Local Catholic embarks on papal pilgrimage
Bill DiFabio has traveled to Philadelphia many times to cover the Steelers and Penguins, and he’s been to Vatican City twice to see a pope, but this weekend marks the first time he’ll be in the City of Brotherly Love in the presence of a pontiff.
After returning from a visit to the Vatican, the 63-year-old Washington resident mentioned in early May on his radio program, The Bill DiFabio Variety Show on WKKX in the Ohio Valley, that Pope Francis was supposedly planning a visit to the United States and that he’d like to witness the event.
Security Travel Bureau of Wheeling, W.Va., was sponsoring a trip to the papal visit and asked DiFabio if he’d like to be the chaperone on its bus.
“I thought it would be a good deal,” said DiFabio, an Observer-Reporter sports contributor who’s also known to listeners of local radio station WJPA, in an interview Thursday morning. “It’s a huge challenge. I might have bargained for too much, but I don’t care.
“I understand there’s over 12,000 buses going. We might have to see the pope on the big screen, but we’ll be there.

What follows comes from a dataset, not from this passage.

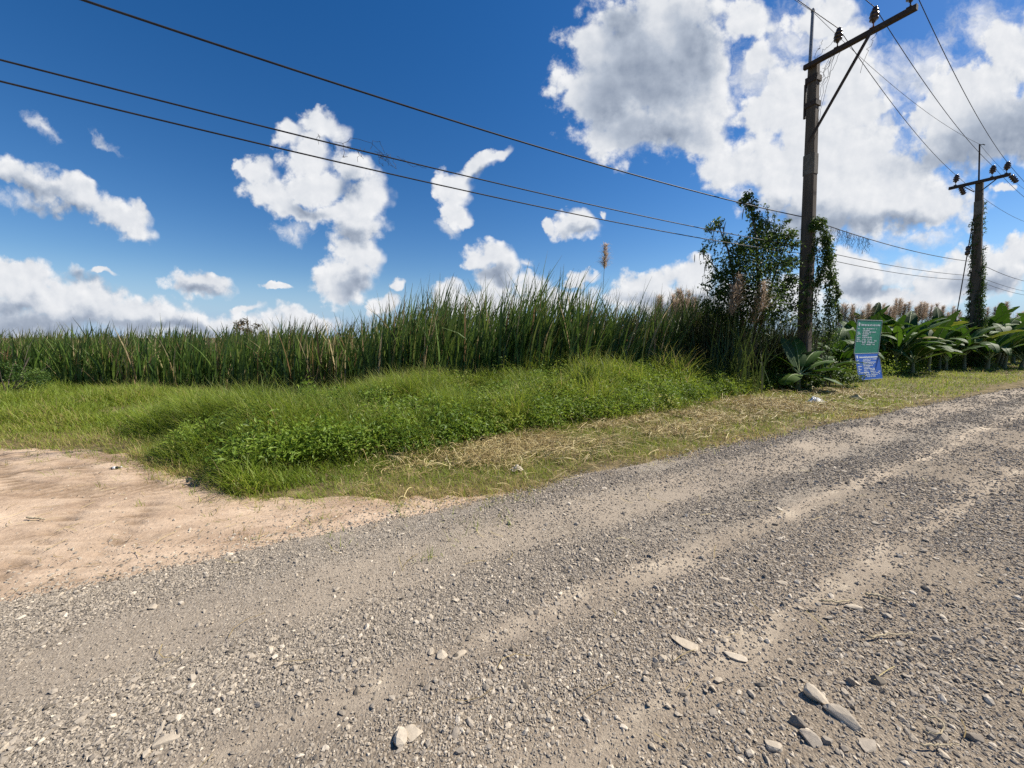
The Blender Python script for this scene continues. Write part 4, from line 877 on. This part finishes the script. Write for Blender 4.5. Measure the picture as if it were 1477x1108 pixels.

You know what he is in Italy?” DiFabio said of Francis. “He’s a rock and roll star. He’s the Mick Jagger of the Catholic religion.”
DiFabio was going around town Thursday with a rosary in a Francis case and a Francis bobblehead doll he bought during his trip to Vatican City.
“I should’ve got the bigger one,” he said of the bobblehead. Papal merchandise – puzzles, calendars – were everywhere.
“Cha-ching!” DiFabio echoed.
The age range of those going is from 30s to 70s, and, unlike many groups bunking in makeshift quarters during the pontiff’s stop in Philadelphia, they’re staying in a hotel, which limited the number of passengers boarding the bus to 45.
The papal pilgrimage coincides with the World Meeting of Families this weekend in Philadelphia. The pope’s first public event is Saturday morning Mass at the Cathedral Basilica of St. Peters and Paul, followed by a visit to Independence Hall.
After a meeting with bishops at St. Martin’s Chapel at St. Charles Bororromeo Seminary and a visit with inmates at the Curran-Fromhold Correctional Facility, the pope will preside at a Mass for the World Meeting of Families at the Benjamin Franklin Parkway. Francis is scheduled to depart for Rome at 8 p.m.
The bus will be leaving Wheeling at 5 a.m. Saturday and heading east for six hours toward a bus rendezvous point 4 1/2 miles away from Francis’ Saturday events.
“Every bus, I think, has to pay a $690 permit fee to get into the area that’s blocked off. I don’t know if Philly is prepared for this. I talked to my media friends in Philadelphia, and they said, ‘Good luck, Bill.’
“Father (William P.) Feeney from IC, he told me the same thing. I’ve been to 30 Super Bowls and I know you stand in line for hours to get through security. I’m going to be like a little ant on an anthill.” He won’t be broadcasting from Philadelphia but, like any spectator, will be snapping many a photo.
Marianne DiFabio couldn’t make the trip with her husband, but Lola Miller, Bill DiFabio’s producer and co-host, who is Jewish, will be. She plans to wear a Wheeling Central Catholic High School shirt because WKKX broadcasts the school’s football games.
DiFabio’s fascination with pontiffs goes back a long way. “When I was a kid I had a Super 8 movie projector. In 1964 there was a pope visiting Yankee Stadium – don’t ask me what pope,” and young DiFabio would watch film footage of the Mass (with Pope Paul VI) again and again.
He had an audience with Pope John Paul II that “lasted about 30 seconds,” DiFabio recalled, but he remembers the blessing.
This won’t be the first time DiFabio has been in charge of a group of travelers. In 1980, when he was broadcasting from radio station Y-108, he organized nearly a thousand citizens of Steelers Nation to board a train in Pittsburgh to see the black and gold clash with the Browns in Cleveland.
The pope’s trip to the United States also includes time in New York City and Washington, D.C., where a busload of the faithful from Greene County Roman Catholic churches were headed Wednesday. The Rev. Francis Frazier shepherded members of the flock from St. Hugh in Carmichaels, St. Marcellus in Jefferson, St. Thomas in Clarksville and St. Ann in Waynesburg.
Emailing a photo to the Observer-Reporter on Wednesday was Tom Uram of Eighty Four, who designed a medallion commemorating the papal visit. Enclosing the medal is a folder in both English and Spanish highlighting the canonization of Franciscan Friar Junipero Serra, known as the Apostle of California, the first saint to be canonized on American soil.